Given data.

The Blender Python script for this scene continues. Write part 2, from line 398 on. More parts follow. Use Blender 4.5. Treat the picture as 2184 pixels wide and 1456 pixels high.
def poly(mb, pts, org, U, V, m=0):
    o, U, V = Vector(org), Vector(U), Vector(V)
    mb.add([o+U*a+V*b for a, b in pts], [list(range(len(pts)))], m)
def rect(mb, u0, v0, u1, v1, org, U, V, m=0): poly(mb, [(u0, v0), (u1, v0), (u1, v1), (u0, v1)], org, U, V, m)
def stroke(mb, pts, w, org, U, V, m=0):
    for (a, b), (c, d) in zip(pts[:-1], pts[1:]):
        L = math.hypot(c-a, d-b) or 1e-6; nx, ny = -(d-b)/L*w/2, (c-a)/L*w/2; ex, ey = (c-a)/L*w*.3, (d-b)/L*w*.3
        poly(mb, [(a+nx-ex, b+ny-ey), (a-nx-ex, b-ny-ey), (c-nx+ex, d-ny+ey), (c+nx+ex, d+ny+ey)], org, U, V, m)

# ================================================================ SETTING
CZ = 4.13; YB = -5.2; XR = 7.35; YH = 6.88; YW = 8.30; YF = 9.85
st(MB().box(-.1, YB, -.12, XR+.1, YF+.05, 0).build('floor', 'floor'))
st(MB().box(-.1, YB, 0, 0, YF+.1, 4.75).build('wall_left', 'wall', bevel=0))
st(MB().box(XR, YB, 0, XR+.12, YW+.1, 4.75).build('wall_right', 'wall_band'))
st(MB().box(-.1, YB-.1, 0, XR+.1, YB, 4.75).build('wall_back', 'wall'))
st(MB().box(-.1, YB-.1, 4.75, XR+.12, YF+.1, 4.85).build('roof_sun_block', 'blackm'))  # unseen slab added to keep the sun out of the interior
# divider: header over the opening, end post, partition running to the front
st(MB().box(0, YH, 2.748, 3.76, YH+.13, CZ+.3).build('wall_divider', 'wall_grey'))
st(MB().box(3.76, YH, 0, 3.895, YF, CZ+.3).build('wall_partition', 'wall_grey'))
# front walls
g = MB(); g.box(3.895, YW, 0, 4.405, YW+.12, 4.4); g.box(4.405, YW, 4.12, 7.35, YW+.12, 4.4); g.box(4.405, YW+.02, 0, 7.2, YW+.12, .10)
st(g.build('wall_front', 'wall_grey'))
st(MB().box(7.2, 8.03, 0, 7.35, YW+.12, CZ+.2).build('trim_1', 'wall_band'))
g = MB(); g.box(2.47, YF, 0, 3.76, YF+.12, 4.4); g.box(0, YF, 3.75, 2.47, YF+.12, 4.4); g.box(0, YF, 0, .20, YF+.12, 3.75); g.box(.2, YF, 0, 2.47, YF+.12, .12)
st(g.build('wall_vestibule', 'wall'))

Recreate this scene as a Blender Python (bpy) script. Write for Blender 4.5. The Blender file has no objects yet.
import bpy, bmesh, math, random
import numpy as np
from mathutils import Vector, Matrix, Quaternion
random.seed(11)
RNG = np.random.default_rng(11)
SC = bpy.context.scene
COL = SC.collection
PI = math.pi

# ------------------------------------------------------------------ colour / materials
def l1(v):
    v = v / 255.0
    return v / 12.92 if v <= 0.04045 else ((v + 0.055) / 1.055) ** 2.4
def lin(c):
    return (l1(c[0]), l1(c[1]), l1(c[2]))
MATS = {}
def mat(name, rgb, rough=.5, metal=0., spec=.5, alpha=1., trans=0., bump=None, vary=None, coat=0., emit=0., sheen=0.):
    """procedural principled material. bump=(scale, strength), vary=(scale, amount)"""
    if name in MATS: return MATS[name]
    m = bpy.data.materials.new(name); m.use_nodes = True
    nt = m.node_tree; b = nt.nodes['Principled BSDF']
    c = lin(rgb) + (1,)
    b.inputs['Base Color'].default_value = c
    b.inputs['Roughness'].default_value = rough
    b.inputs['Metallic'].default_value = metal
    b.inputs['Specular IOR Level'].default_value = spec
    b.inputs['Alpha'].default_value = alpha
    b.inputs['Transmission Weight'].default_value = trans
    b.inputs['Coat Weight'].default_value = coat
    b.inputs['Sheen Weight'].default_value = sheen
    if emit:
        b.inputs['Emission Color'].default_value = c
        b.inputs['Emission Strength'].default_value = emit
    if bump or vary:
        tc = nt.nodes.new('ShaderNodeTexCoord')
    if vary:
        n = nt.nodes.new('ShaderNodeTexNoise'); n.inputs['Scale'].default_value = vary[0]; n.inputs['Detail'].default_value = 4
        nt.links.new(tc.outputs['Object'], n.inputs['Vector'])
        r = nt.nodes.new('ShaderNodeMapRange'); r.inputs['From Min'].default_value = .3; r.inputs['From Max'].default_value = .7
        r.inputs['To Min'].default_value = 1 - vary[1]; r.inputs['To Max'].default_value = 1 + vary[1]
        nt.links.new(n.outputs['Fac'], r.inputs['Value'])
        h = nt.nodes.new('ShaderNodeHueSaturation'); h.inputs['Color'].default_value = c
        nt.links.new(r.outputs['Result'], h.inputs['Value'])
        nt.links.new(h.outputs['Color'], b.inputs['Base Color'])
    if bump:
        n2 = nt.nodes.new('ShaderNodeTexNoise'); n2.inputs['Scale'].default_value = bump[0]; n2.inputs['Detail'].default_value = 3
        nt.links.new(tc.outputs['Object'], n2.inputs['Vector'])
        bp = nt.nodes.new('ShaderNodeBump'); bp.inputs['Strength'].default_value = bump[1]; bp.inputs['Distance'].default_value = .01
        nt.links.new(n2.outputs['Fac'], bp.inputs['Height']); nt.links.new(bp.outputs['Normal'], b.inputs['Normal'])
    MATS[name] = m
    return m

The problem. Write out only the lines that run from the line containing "Recreate this scene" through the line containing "PI = math.pi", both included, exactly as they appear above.

Worked solution.
Recreate this scene as a Blender Python (bpy) script. Write for Blender 4.5. The Blender file has no objects yet.
import bpy, bmesh, math, random
import numpy as np
from mathutils import Vector, Matrix, Quaternion
random.seed(11)
RNG = np.random.default_rng(11)
SC = bpy.context.scene
COL = SC.collection
PI = math.pi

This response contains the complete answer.